NASCAR veteran Matt Kenseth, whose contract with Joe Gibbs Racing is up after this season, is in the market for a new ride, and Stewart-Haas Racing's Kurt Busch might be, too.
 
Both drivers, former Cup champions, have said they're not worried. But with NASCAR's popularity well down from what it was at the turn of the century and sponsorship dollars increasingly hard to come by, younger drivers are not cashing in like Jeff Gordon, Dale Earnhardt Jr. and Jimmie Johnson, to name a few.
 
"A lot of these young drivers are taking smaller contracts," Earnhardt said Saturday at Watkins Glen. "You've got to look at guys like myself. There's sort of been a major shift in how much drivers are getting paid." 
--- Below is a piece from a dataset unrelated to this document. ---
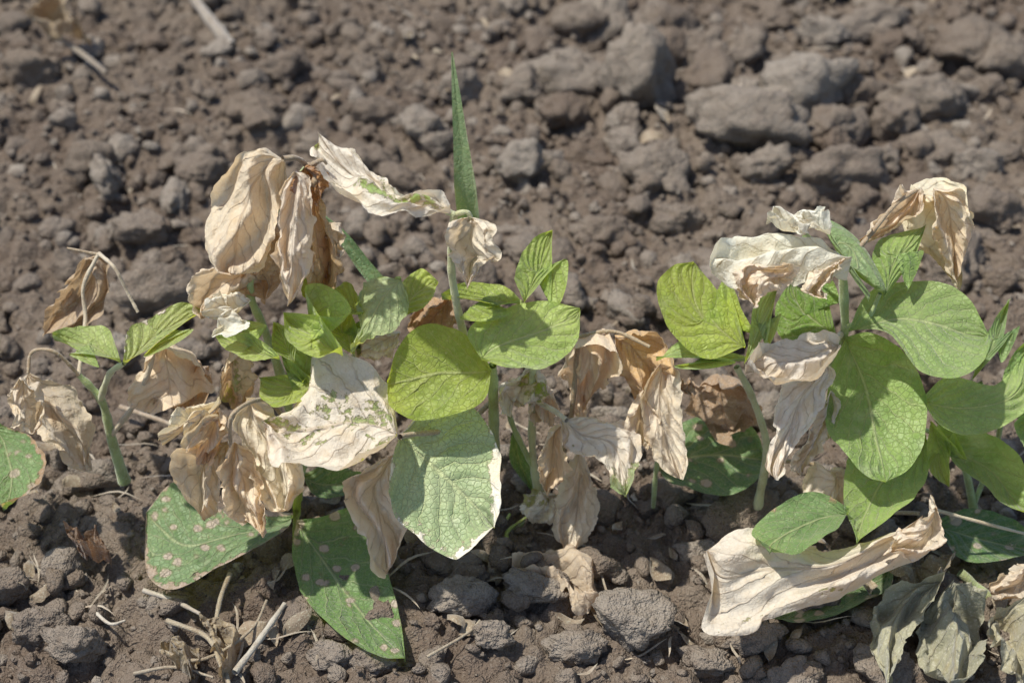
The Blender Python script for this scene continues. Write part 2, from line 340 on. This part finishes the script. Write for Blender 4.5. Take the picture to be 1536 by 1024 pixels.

Earnhardt pointed to NASCAR's new charter system as having a telling effect. It ended the practice of disclosing winnings after races.
 
"A lot of these veteran drivers are getting paid multi-million dollars, and a lot of these guys coming in are getting a fraction of that," he said. "You've got a lot of young guys coming in being offered and accepting contracts that are a fifth to a tenth of what veterans are getting paid. And, that's money that can go into the team, you know? These sponsors aren't giving teams the money that they used to."
 
NASCAR Cup weekend at Watkins Glen was condensed into two days instead of the customary three, a move to give drivers and crews more time at home _ and to save money.
 
"Everybody's got to dial it back," Earnhardt said. "Everybody's got to realize that they have to accept some of that fallback and difference. And that's the same with the drivers' contracts. 
 
"It took a while, but when we had our major reset when the recession hit and everything sort of changed and the value of everything changed, the trickle-down effect, I think, is coming down through the drivers' contracts and it's making a big difference in the decisions these owners are making. You can't pay a driver five to eight million dollars a year if you ain't got but $10 million worth of sponsorship. That ain't going to work."
 
Earnhardt, who joked that sometime years ago he admitted to being overpaid, says he likes the transition the sport is undergoing.
 
"That's a shift that's going to be better for the sport and get those salaries into a realistic range for how much money we have from corporate America," he said. "All those things have to change, you know? Drivers' salaries included. Yeah, all those drivers out there in the garage are going to say that's easy for him to say. Drivers are having to sort of understand that change is coming down the pike if it hasn't happened to them yet, it's going to happen to them. 
 
"And the young guys, they don't know any better. They want to race and they're taking whatever they can get."